Desinterés y pereza, más que ceguera o ingenuidad, porque en cada reunión a la que asiste en la región está acompañado por dirigentes y personajes que son empresarios o asesores de grandes empresas devenidos en políticos, más que políticos con trayectorias que sobresalgan por sus desempeños democráticos y pensamientos profundos. Aquí en la Argentina, su principal anfitrión fue Mauricio Macri, un hombre que repite que prefiere la mano dura antes que la negociación o que estigmatiza los inmigrantes de los países vecinos.

Vargas Llosa afirmó que el populismo y la izquierda ganaron una batalla al conseguir que el término “liberal” sea tomado como una mala palabra. En realidad, la izquierda y el supuesto populismo no estaban para dar ninguna batalla en los años ’90. Fueron los mismos liberales los que lograron ese desmérito.

En los años ’80, con el comienzo de la globalización, los gobiernos militares ya no ofrecían seguridad jurídica para la desbordante liquidez mundial. A partir de allí, no hubo más golpes. Cuando estos supuestos liberales dejaron de buscarlos o apoyarlos, se acabaron los golpes en América latina. O si los hubo, fracasaron. Las nuevas herramientas para llevar adelante esas políticas económicas fueron la presión mediática, los golpes de mercado y, por supuesto, las poderosas consecuencias de un nuevo ordenamiento mundial con hegemonía unilateral norteamericana. En el caso de la Argentina, esas presiones doblegaron a los partidos tradicionales desde la segunda mitad del gobierno de Alfonsín, más los dos gobiernos de Carlos Menem y el gobierno de la Alianza. Fueron más de 15 años de neoliberalismo que culminaron con la mitad de la población por debajo de la línea de pobreza.

Pero la ola fue tan fuerte que, de la misma manera que en los años ’70 se habían reproducido como una plaga las dictaduras en la región, entre los ’80 y los ’90 se extendieron las experiencias neoliberales y en todos los países con los mismos resultados desastrosos.
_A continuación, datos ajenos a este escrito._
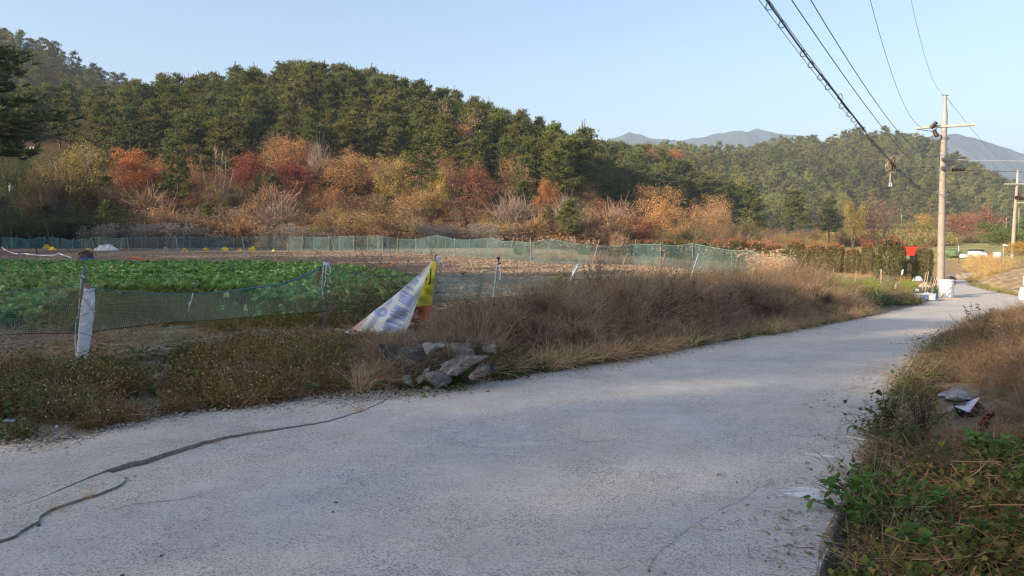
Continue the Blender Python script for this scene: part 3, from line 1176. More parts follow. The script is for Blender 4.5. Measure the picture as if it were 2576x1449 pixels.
# ------------------------------------------------------------------ woods on the hills
def tree_points(xr, yr, step, seed, keep):
    r = np.random.default_rng(seed)
    gx, gy = np.meshgrid(np.arange(xr[0], xr[1], step), np.arange(yr[0], yr[1], step))
    P = np.stack([gx.ravel(), gy.ravel()], 1) + r.uniform(-0.42, 0.42, (gx.size, 2)) * step
    h = np.maximum.reduce([hill_part(HILLS[k], P[:, 0], P[:, 1]) for k in HILLS])
    ok = keep(P[:, 0], P[:, 1], h)
    P, h = P[ok], h[ok]
    return np.stack([P[:, 0], P[:, 1], T(P[:, 0], P[:, 1])], 1), h


def pine_line(px):
    """photo height of the lower border of the pines on the near hill"""
    return np.interp(px, [-300, 0, 120, 300, 480, 620, 760, 900, 1050, 1200, 1300, 1420, 1480, 1560, 1700, 1850, 1950, 2100],
                     [345, 360, 372, 440, 472, 462, 450, 440, 460, 495, 530, 550, 560, 565, 545, 570, 580, 590])


def keep_pine(x, y, h):
    z = base_z(x, y)
    px, py, f = proj(np.stack([x, y, z], 1))
    return (h > 1.2) & (py < pine_line(px) + 14 * vnoise(x, y, 9, 55)) & (px > -420) & (px < 2350)


P1, h1 = tree_points((-120, 75), (82, 235), 3.2, 21, keep_pine)
px1, py1, f1 = proj(P1)
# those behind the crest cannot be seen
crest_d = np.where(px1 < 1480, 158, 215)
left_hill = (px1 < 330) & (P1[:, 1] > 172)
vis = ((P1[:, 1] < crest_d) | left_hill) & (px1 > -110) & (px1 < 2110)
order = np.argsort(np.where(vis, P1[:, 1], 1e6))
single = order[:min(300, int(vis.sum()))]
rest = np.ones(len(P1), bool)
rest[single] = False
PINE_LABEL = 'dark green pine tree standing among the pines of the wooded hillside'
r_ = np.random.default_rng(5)
for i in single:
    x, y, z = P1[i]
    k = r_.integers(9)
    s = r_.uniform(0.55, 0.98)
    o = thing('pine_tree', PINE_LABEL, 'tree', (x, y, z - 0.3), r_.uniform(0, 6.28), (s * r_.uniform(0.85, 1.15), s * r_.uniform(0.85, 1.15), s), 'pines on the wooded hillside')
    g = r_.uniform(0.82, 1.18)
    tone = (g * r_.uniform(0.9, 1.22), g, g * r_.uniform(0.8, 1.1))
    part('trunk', PINES[k][0], o)
    part('crown', PINES[k][1], o, tone)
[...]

Pensadores populares que habían participado en el desarrollo de la Teoría de la Dependencia como el brasileño Fernando Henrique Cardoso se convirtieron al neoliberalismo y, en su caso, fue el presidente que aplicó esas teorías en Brasil. El peronismo en la Argentina, que había sido el gran muro de contención contra esas medidas, se dio vuelta con el menemismo y se convirtió en su herramienta política. Algunos gobiernos se cuidaron un poco más, Brasil no privatizó su petrolera estatal y en Chile tampoco lo hicieron con la empresa del cobre. En la Argentina, el menemismo vendió hasta la vajilla de la abuelita. En todos hubo una reacción en contra. En la Argentina, donde esas políticas habían sido salvajes, la crisis fue más profunda y la reacción popular, más violenta. Se equivoca Vargas Llosa: la izquierda o el supuesto populismo no tuvieron ningún mérito en la campaña por convertir al liberalismo en mala palabra. Fue todo obra de los mismos liberales, algunos de los cuales lo acompañan ahora cuando viene a darles charlas magistrales.
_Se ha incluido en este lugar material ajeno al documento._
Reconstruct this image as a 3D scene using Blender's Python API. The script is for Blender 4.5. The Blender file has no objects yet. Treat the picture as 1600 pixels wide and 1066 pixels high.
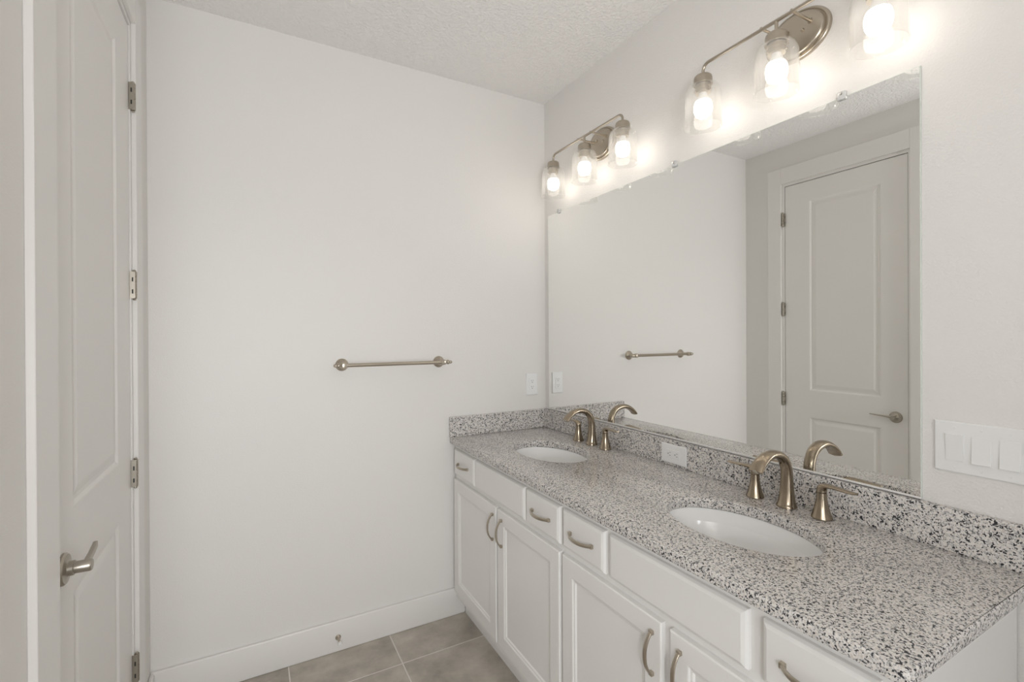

No existe liberal de izquierda, ni liberal progresista, y cuando hablan equívocamente de progreso o de cambio, siempre son cambios regresivos que favorecen al más fuerte. Cualquier desviación del libre mercado es considerada “colectivista”. Ni hablar de la distribución de la riqueza. En suma: para ser liberal hay que ser rico o, por lo menos, no hay que ser pobre. Esta expresión de un liberalismo donde prima lo que ellos llaman libertades económicas sobre los factores sociales, y donde el valor supremo es el de la propiedad, es más bien el neoliberalismo, una versión parcial y más cruda de los viejos ideales de los revolucionarios antimonárquicos que en su idealismo ponían por delante la igualdad ante la ley y la igualdad de oportunidades. Esta segunda parte del discurso de los viejos liberales no está muy considerada por quienes en la actualidad se asumen como sus discípulos, porque la única forma de que haya igualdad de oportunidades es a través de un Estado que regule los procesos económicos preservando una dinámica democrática.
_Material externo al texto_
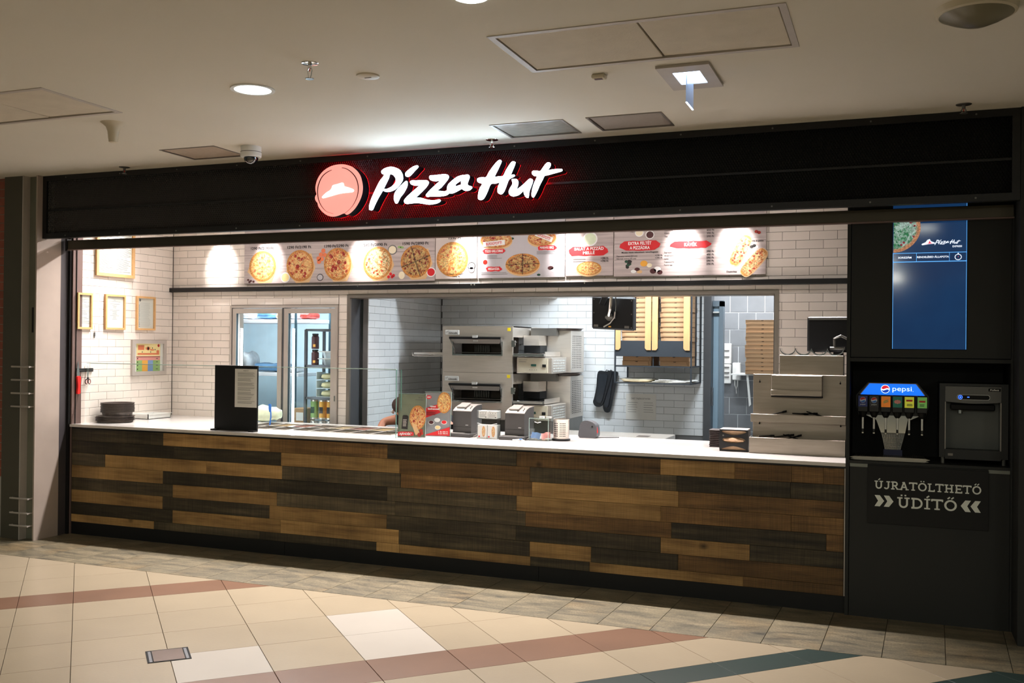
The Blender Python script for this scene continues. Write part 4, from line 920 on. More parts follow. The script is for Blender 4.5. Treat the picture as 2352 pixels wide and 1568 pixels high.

Resulta simpático advertir que antes a los marxistas se les decía “materialistas” porque afirmaban que lo económico determinaba por sí sólo lo social y cultural. A los viejos liberales se les llamaba “idealistas” porque decían que las ideas determinaban todo lo demás. Pero estos nuevos liberales ya no son idealistas sino marxistas al revés: lo que prima es la economía, pero a favor de los poderosos.